North Macedonia's right-wing opposition won big in parliamentary and presidential elections on Wednesday, on a night that saw the Balkan country also elect its first female head of state.

Gordana Siljanovska-Davkova addresses the press at VMRO party press conference announcing her victory at the presidential elections in Skopje, North Macedonia May 8, 2024. Reuters/Ognen Teofilovski

North Macedonia's right-wing opposition won big in parliamentary and presidential elections on Wednesday, on a night that saw the Balkan country also elect its first female head of state.

Hundreds of jubilant supporters of the opposition VMRO-DPMNE party braved the rain outside their party headquarters in downtown Skopje waving national and party flags and dancing to folk music.

"Dear people of (North) Macedonia ... we have made it. Macedonia won. This is a historic victory of the people," VMRO-DPMNE leader Hristijan Mickoski told the crowd.

Results from the election commission showed VMRO-DPMNE held 42% of votes with 72% of votes counted in the parliamentary poll, versus 14% for SDSM, prompting SDSM leader Dimitar Kovacevski to concede defeat.

"The result is disappointing and this is a big blow to SDSM," Kovacevski told a news conference in which he also called for a thorough overhaul of his party.

Voters in the Balkan country of 2 million people have become frustrated with the sluggish advance of its bid to join the European Union, which was greeted with optimism in 2005 but has since become an emblem of North Macedonia's lost promise.

Enduring corruption and slow development have also soured voters against the ruling party.

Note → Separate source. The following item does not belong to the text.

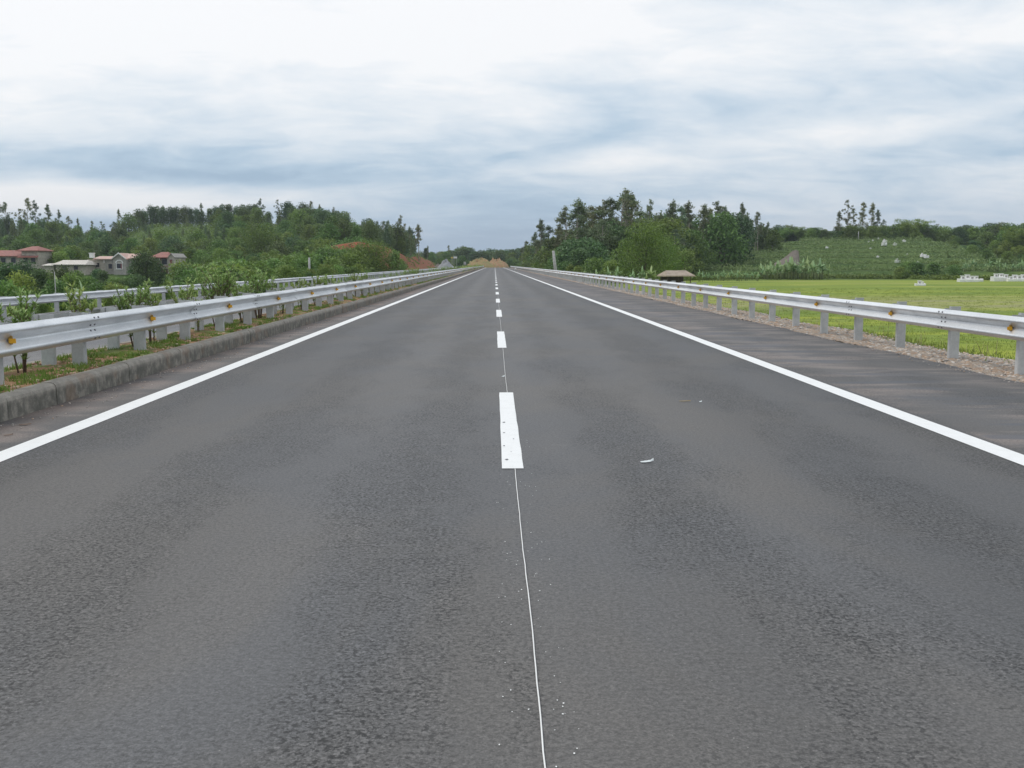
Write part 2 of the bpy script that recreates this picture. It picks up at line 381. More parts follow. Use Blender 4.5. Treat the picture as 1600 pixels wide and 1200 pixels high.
class MB:
    """collects shapes into one mesh"""
    def __init__(s): s.v = []; s.f = []; s.sm = []
    def add(s, vs, fs, smooth=False):
        b = len(s.v); s.v += [tuple(q) for q in vs]; s.f += [tuple(i + b for i in f) for f in fs]; s.sm += [smooth]*len(fs); return s
    def box(s, x0, x1, y0, y1, z0, z1, bev=0):
        if bev:
            vs = []; 
            for (z, i) in ((z0, 0), (z1 - bev, 0), (z1, bev)):
                vs += [(x0+i, y0+i, z), (x1-i, y0+i, z), (x1-i, y1-i, z), (x0+i, y1-i, z)]
            fs = [(3, 2, 1, 0), (8, 9, 10, 11)]
            for k in (0, 4):
                for j in range(4): fs.append((k+j, k+(j+1) % 4, k+4+(j+1) % 4, k+4+j))
            return s.add(vs, fs)
        vs = [(x0, y0, z0), (x1, y0, z0), (x1, y1, z0), (x0, y1, z0), (x0, y0, z1), (x1, y0, z1), (x1, y1, z1), (x0, y1, z1)]
        return s.add(vs, [(3, 2, 1, 0), (4, 5, 6, 7), (0, 1, 5, 4), (1, 2, 6, 5), (2, 3, 7, 6), (3, 0, 4, 7)])
    def tube(s, pts, rad, n=6, cap=True):
        pts = [Vector(p) for p in pts]; vs = []; fs = []
        for i, p in enumerate(pts):
            d = (pts[min(i+1, len(pts)-1)] - pts[max(i-1, 0)]).normalized()
            a = d.cross(Vector((0, 1, 0)) if abs(d.y) < .9 else Vector((1, 0, 0))).normalized(); b = d.cross(a)
            r = rad[i] if hasattr(rad, '__len__') else rad
            for k in range(n):
                an = 2*math.pi*k/n; vs.append(p + a*math.cos(an)*r + b*math.sin(an)*r)
        for i in range(len(pts)-1):
            for k in range(n): fs.append((i*n+k, i*n+(k+1) % n, (i+1)*n+(k+1) % n, (i+1)*n+k))
        if cap: fs += [tuple(range(n))[::-1], tuple((len(pts)-1)*n + k for k in range(n))]
        return s.add(vs, fs, True)
    def mesh(s, name, mat):
        me = bpy.data.meshes.new(name); me.from_pydata(s.v, [], s.f)
        me.polygons.foreach_set('use_smooth', s.sm); me.materials.append(mat); me.update(); return me
    def build(s, name, mat, parent=None, loc=(0, 0, 0), rot=(0, 0, 0)):
        return link(name, s.mesh(name, mat), parent, loc, rot)

# ------------------------------------------------------------------ terrain
def ss(a, b, x):
    t = np.clip((np.asarray(x, float) - a)/(b - a), 0, 1); return t*t*(3 - 2*t)
rngN = np.random.RandomState(5)
_ph = rngN.rand(24, 4)
def wob(x, y, sc):
    r = 0
    for a, b, c, d in _ph[:12]:
        r = r + np.sin((x*(a-.5) + y*(b-.5))*4/sc + c*6.283)*(.4 + .6*d)
    return r/6
LU = [-2500, -200, 0, 60, 110, 170, 200, 240, 400, 490, 560, 610, 650, 690, 5000]
LY = [372, 372, 374, 373, 381, 385, 370, 357, 354, 358, 372, 386, 399, 413, 413]
RU = [-5000, 1000, 1050, 1100, 1160, 1230, 1300, 1400, 1500, 1560, 1700, 3000]
RY = [421, 417, 413, 398, 385, 378, 375, 373, 380, 389, 392, 396]
ST = 1.5
def height(x, y):
    x = np.asarray(x, float); y = np.asarray(y, float); x, y = np.broadcast_arrays(x, y)
    D = np.maximum(y, 5.0); u = U_of(x, D)
    z = np.full(x.shape, -.16)
    # right embankment and paddy level
    z = np.where(x > 7.7, -.06 - (1.44)*ss(7.75, 10.8, x) + .03*wob(x, y, 2), z)
    # left: below the opposite carriageway, then bank and village level
    zl = -.16 - .45*ss(-5.6, -6.4, x)*1.0
    zl = np.where(x < -16.9, -.55 - 3.0*ss(-17.6, -26, x)*(1 - ss(180, 212, y + .30*np.maximum(0, -x - 45))) + .08*wob(x, y, 4), zl)
    z = np.where(x < -5.6, zl, z)
    far = ss(440, 520, y)
    # right hill with terraces
    zc = 1.4 + (HY - np.interp(u, RU, RY))/F*330
    D0 = np.interp(u, [1000, 1200, 1330, 1400, 1500, 1600], [190, 205, 207, 200, 178, 170])
    s = np.clip((D - D0)/(330 - D0), 0, 1)
    s = np.clip(s + .03*wob(x, y, 22)*np.minimum(1, s*8), 0, 1)
    hr = s*(zc + 1.5)
    st = ST; q = hr/st; fr = q - np.floor(q)
    hr_t = (np.floor(q) + ss(.66, .92, fr)*1.0)*st
    hr = np.where((u > 1030) & (hr > .3), .2*hr + .8*hr_t, hr)
    z = np.where(x > 12, z + hr*ss(12, 24, x), z)
    # left hill
    xc = ss(-20.5, -28.5, x)
    zc = 1.4 + (HY - np.interp(u, LU, LY))/F*400
    s = ss(225, 402, D)
    B = np.interp(u, [480, 520, 560, 600, 690], [0, 6.0, 6.8, 6.6, 4.8])*ss(203, 213, D + .30*np.maximum(0, -x - 45))*(1 - .62*ss(240, 420, D))
    hz_ = z + np.maximum(zc - z, 0)*s
    hz_ = np.maximum(hz_, z + B)
    z = np.where(x < -19, z + (hz_ - z)*xc*(1-far), z)
    z = z + far*ss(11, 20, np.abs(x+5))*1.6
    return z
def H1(x, y): return float(height(np.array([x]), np.array([y]))[0])

def axis(segs):
    out = []
    for a, b, st in segs: out += list(np.arange(a, b, st))
    return np.array(out + [segs[-1][1]])
xs = axis([(-3600, -1000, 400), (-1000, -300, 50), (-300, -60, 3), (-60, -34, 1.5), (-34, -16, .5), (-16, 6, 3), (6, 14, .4), (14, 60, 1.5), (60, 260, 2.5), (260, 1000, 50), (1000, 3600, 400)])
ys = axis([(-60, 0, 6), (0, 60, 1.5), (60, 160, 3), (160, 345, 1.0), (345, 520, 3), (520, 1000, 30), (1000, 6000, 500)])
XX, YY = np.meshgrid(xs, ys)
ZZ = height(XX, YY)
V = np.stack([XX.ravel(), YY.ravel(), ZZ.ravel()], 1)
nx, ny = len(xs), len(ys)
ii = (np.arange(ny-1)[:, None]*nx + np.arange(nx-1)[None, :]).ravel()
Fq = np.stack([ii, ii+1, ii+1+nx, ii+nx], 1)
me = npmesh('ground', V, Fq, M['terrain'], smooth=True)
fieldm = (ss(7.9, 9.5, XX)*(1 - ss(172, 205, YY + wob(XX, YY, 30)*3))).ravel()
gz = np.gradient(ZZ, axis=1)/np.gradient(XX, axis=1)
soilm = (ss(.33, .55, np.abs(gz))*ss(-46, -40, XX)*ss(-19.5, -21, XX)*ss(198, 206, YY)*(1-ss(425, 440, YY)))
gy = np.gradient(ZZ, axis=0)/np.gradient(YY, axis=0)
soilm = np.maximum(soilm, ss(.2, .4, np.abs(gy))*ss(195, 202, YY)*(1-ss(216, 224, YY))*ss(-60, -52, XX)*ss(-20, -24, XX)).ravel()
for nm, ar in (('field', fieldm), ('soil', soilm)):
    a = me.attributes.new(nm, 'FLOAT', 'POINT'); a.data.foreach_set('value', ar.astype(np.float32))
tag(link('ground', me), kind='structure')

# far mountains
def mountain(name, cx, cy, rx, ry, h, seed):
    rr = np.random.RandomState(seed); n = 40
    th = np.linspace(0, 2*math.pi, n, endpoint=False); rad = np.linspace(0, 1, 14)
    vs = []
    for r in rad:
        for t in th:
            k = 1 + .12*math.sin(3*t + seed) + .08*math.sin(7*t)
            vs.append((cx + rx*r*k*math.cos(t), cy + ry*r*k*math.sin(t), -3 + h*(math.cos(math.pi*r)*.5 + .5)**1.1*(1 + .05*rr.randn())))
    fs = [(i*n + j, i*n + (j+1) % n, (i+1)*n + (j+1) % n, (i+1)*n + j) for i in range(13) for j in range(n)]
    tag(link(name, npmesh(name, vs, fs, M['bluehill'], smooth=True)), kind='structure')
mountain('hills', 1500, 3000, 190, 260, 119, 1)
mountain('hills', 1270, 3150, 340, 260, 82, 2)
mountain('hills', -350, 3300, 900, 260, 40, 3)

# ------------------------------------------------------------------ roads
def sheet(name, pts_lo, pts_hi, mat, rows):
    """strip between two x/z columns, rows = list of y"""
    vs = []; k = len(pts_lo)
    for y in rows:
        for (x, z) in pts_lo: vs.append((x, y, z))
    fs = [(i*k + j, i*k + j+1, (i+1)*k + j+1, (i+1)*k + j) for i in range(len(rows)-1) for j in range(k-1)]
    return tag(link(name, npmesh(name, vs, fs, mat)), kind='structure')
YE = 441.0
yrows = list(np.arange(-20, 60, 1.0)) + list(np.arange(60, YE, 10)) + [YE]
# main road with an uneven outer asphalt edge
rr = random.Random(3)
vs = []; 
for y in yrows:
    e = 6.38 + .05*math.sin(y*.9) + .04*math.sin(y*2.3+1) + rr.uniform(-.03, .03)
    for (x, z) in ((-4.42, 0), (0, 0), (4, 0), (e, -.01), (e+.03, -.08)): vs.append((x, y, z))
k = 5
fs = [(i*k + j, i*k + j+1, (i+1)*k + j+1, (i+1)*k + j) for i in range(len(yrows)-1) for j in range(k-1)]
tag(link('road', npmesh('road', vs, fs, M['asphalt'])), kind='structure')
sheet('opposite_road', [(-17.2, -.45), (-16.4, -.36), (-11, -.17), (-5.70, .0)], None, M['asphalt_far'], [-20, 100, 220, YE])

def strip(name, x0, x1, y0, y1, z, step=1.0, wobx=0.0, mat='paint', seed=0):
    rr = random.Random(seed); ys_ = [y0]
    while ys_[-1] < y1 - 1e-6: ys_.append(min(y1, ys_[-1] + (step if ys_[-1] < 60 else step*8)))
    vs = []
    for y in ys_:
        d = rr.uniform(-wobx, wobx); d2 = rr.uniform(-wobx, wobx)
        vs += [(x0+d, y, z), (x1+d2, y, z), ]
    fs = [(2*i, 2*i+1, 2*i+3, 2*i+2) for i in range(len(ys_)-1)]
    return tag(link(name, npmesh(name, vs, fs, M[mat])), kind='structure')
strip('left_edge_line', -3.72, -3.52, -15, 440, .004, 1.2, .004, seed=1)
strip('right_edge_line', 3.69, 3.90, -15, 440, .004, 1.2, .004, seed=2)
strip('opposite_edge_line', -6.62, -6.46, -15, 440, -.02, 20, 0)
strip('opposite_edge_line', -13.9, -13.7, -15, 440, -.255, 20, 0)
for i in range(44):
    y0 = 6.74 + 10*i
    if y0 + 4 > YE: break
    strip('lane_dash', .047, .197, y0, y0 + 4.1, .005, .35, .0025, seed=10+i)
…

In the run-off vote for the more ceremonial role of president, Gordana Siljanovska-Davkova, a university professor who was backed by the VMRO-DPMNE, beat the SDSM-backed incumbent Stevo Pendarovski in a landslide. Siljanovska-Davkova had 65% of votes versus 29% for Pendarovski, with more than 87% of votes counted.

"I was asking myself why did I deserve such a honour?" Siljanovska-Davkova told reporters shortly after being voted in as the country's first female president. "The reward is priceless for me, this is a huge responsibility."

The opposition will likely need to form coalitions with smaller partners to win a majority in parliament. Discussions are expected to take place in the coming days.

Some voters expressed worry that the opposition's nationalist leanings could harm relations with neighbouring countries and its EU bid. Analysts do not expect great advances on EU integration under the opposition, which held power until 2017 and also came under fire for alleged graft.

"EU accession will not progress significantly under a potential VMRO-DPMNE government," said Mario Bikarski, Eastern and Central European analyst at risk consultancy Verisk Maplecroft.


In 2001, NATO pulled North Macedonia back from the brink of civil war during an ethnic Albanian insurgency and promised faster integration into the EU and NATO. Albanians account for about a quarter of the population.

North Macedonia's lack of EU progress has partly been due to frictions with neighbouring Greece and Bulgaria, both EU member states, but also to a failure to press economic and judiciary reforms. The country joined NATO in 2020.

The centre of the capital Skopje is dotted with unfinished or empty concrete and marble buildings erected during VMRO-DPMNE's last tenure, which ended when SDSM took power in 2017. A concert hall that burned down months ago awaits renovation.

Some towns and cities are among the most polluted in Europe, due in part to coal consumption and old cars. Much of the country's youth has emigrated abroad in search of better prospects.

While many were unsure of what the opposition could do to change things, some were hopeful.

"This is great, North Macedonia is being returned to Macedonians, VMRO-DPMNE did it," said Pance Petkovski, 23, a student who watched election coverage on a TV in a Skopje cafe.